**Given instruction:** Restate the full listing word for word and leave the pictures out.

┄┄┄┄┄┄┄┄┄┄┄┄┄┄┄┄┄┄┄┄

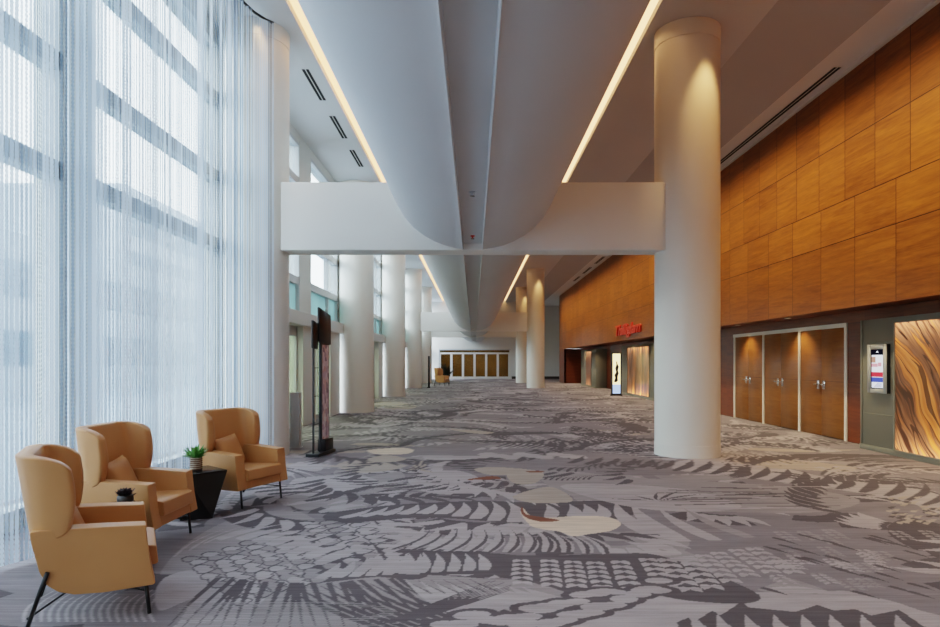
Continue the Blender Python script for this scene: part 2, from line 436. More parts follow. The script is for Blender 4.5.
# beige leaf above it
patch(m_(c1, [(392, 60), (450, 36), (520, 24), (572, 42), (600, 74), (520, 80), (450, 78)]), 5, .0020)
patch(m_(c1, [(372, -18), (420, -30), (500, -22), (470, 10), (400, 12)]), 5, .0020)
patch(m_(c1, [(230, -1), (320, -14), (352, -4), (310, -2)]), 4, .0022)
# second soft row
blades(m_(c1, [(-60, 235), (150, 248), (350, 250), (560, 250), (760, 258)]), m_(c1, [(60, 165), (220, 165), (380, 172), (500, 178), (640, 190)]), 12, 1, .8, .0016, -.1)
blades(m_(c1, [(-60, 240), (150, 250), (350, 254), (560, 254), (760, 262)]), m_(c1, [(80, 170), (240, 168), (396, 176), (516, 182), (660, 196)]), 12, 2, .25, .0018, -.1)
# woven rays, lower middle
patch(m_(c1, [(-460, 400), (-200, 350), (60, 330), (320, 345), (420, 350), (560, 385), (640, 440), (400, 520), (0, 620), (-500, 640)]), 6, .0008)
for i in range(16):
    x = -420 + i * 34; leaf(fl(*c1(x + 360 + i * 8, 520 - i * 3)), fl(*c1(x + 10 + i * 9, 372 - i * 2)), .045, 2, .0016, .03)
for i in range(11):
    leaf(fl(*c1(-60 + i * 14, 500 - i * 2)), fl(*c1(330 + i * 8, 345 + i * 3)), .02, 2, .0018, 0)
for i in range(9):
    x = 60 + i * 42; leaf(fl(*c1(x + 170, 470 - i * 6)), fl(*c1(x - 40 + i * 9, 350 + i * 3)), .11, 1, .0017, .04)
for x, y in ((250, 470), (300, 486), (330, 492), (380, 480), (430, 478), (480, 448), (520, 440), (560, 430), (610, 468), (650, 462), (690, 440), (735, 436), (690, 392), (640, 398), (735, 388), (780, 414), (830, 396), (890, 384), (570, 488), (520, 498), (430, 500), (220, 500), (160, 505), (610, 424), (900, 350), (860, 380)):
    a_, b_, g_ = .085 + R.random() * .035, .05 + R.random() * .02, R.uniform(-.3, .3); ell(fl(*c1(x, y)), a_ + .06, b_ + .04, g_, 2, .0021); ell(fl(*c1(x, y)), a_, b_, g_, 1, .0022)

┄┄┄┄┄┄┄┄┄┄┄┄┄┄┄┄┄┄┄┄

**Task result:**
Continue the Blender Python script for this scene: part 2, from line 436. More parts follow. The script is for Blender 4.5.
# beige leaf above it
patch(m_(c1, [(392, 60), (450, 36), (520, 24), (572, 42), (600, 74), (520, 80), (450, 78)]), 5, .0020)
patch(m_(c1, [(372, -18), (420, -30), (500, -22), (470, 10), (400, 12)]), 5, .0020)
patch(m_(c1, [(230, -1), (320, -14), (352, -4), (310, -2)]), 4, .0022)
# second soft row
blades(m_(c1, [(-60, 235), (150, 248), (350, 250), (560, 250), (760, 258)]), m_(c1, [(60, 165), (220, 165), (380, 172), (500, 178), (640, 190)]), 12, 1, .8, .0016, -.1)
blades(m_(c1, [(-60, 240), (150, 250), (350, 254), (560, 254), (760, 262)]), m_(c1, [(80, 170), (240, 168), (396, 176), (516, 182), (660, 196)]), 12, 2, .25, .0018, -.1)
# woven rays, lower middle
patch(m_(c1, [(-460, 400), (-200, 350), (60, 330), (320, 345), (420, 350), (560, 385), (640, 440), (400, 520), (0, 620), (-500, 640)]), 6, .0008)
for i in range(16):
    x = -420 + i * 34; leaf(fl(*c1(x + 360 + i * 8, 520 - i * 3)), fl(*c1(x + 10 + i * 9, 372 - i * 2)), .045, 2, .0016, .03)
for i in range(11):
    leaf(fl(*c1(-60 + i * 14, 500 - i * 2)), fl(*c1(330 + i * 8, 345 + i * 3)), .02, 2, .0018, 0)
for i in range(9):
    x = 60 + i * 42; leaf(fl(*c1(x + 170, 470 - i * 6)), fl(*c1(x - 40 + i * 9, 350 + i * 3)), .11, 1, .0017, .04)
for x, y in ((250, 470), (300, 486), (330, 492), (380, 480), (430, 478), (480, 448), (520, 440), (560, 430), (610, 468), (650, 462), (690, 440), (735, 436), (690, 392), (640, 398), (735, 388), (780, 414), (830, 396), (890, 384), (570, 488), (520, 498), (430, 500), (220, 500), (160, 505), (610, 424), (900, 350), (860, 380)):
    a_, b_, g_ = .085 + R.random() * .035, .05 + R.random() * .02, R.uniform(-.3, .3); ell(fl(*c1(x, y)), a_ + .06, b_ + .04, g_, 2, .0021); ell(fl(*c1(x, y)), a_, b_, g_, 1, .0022)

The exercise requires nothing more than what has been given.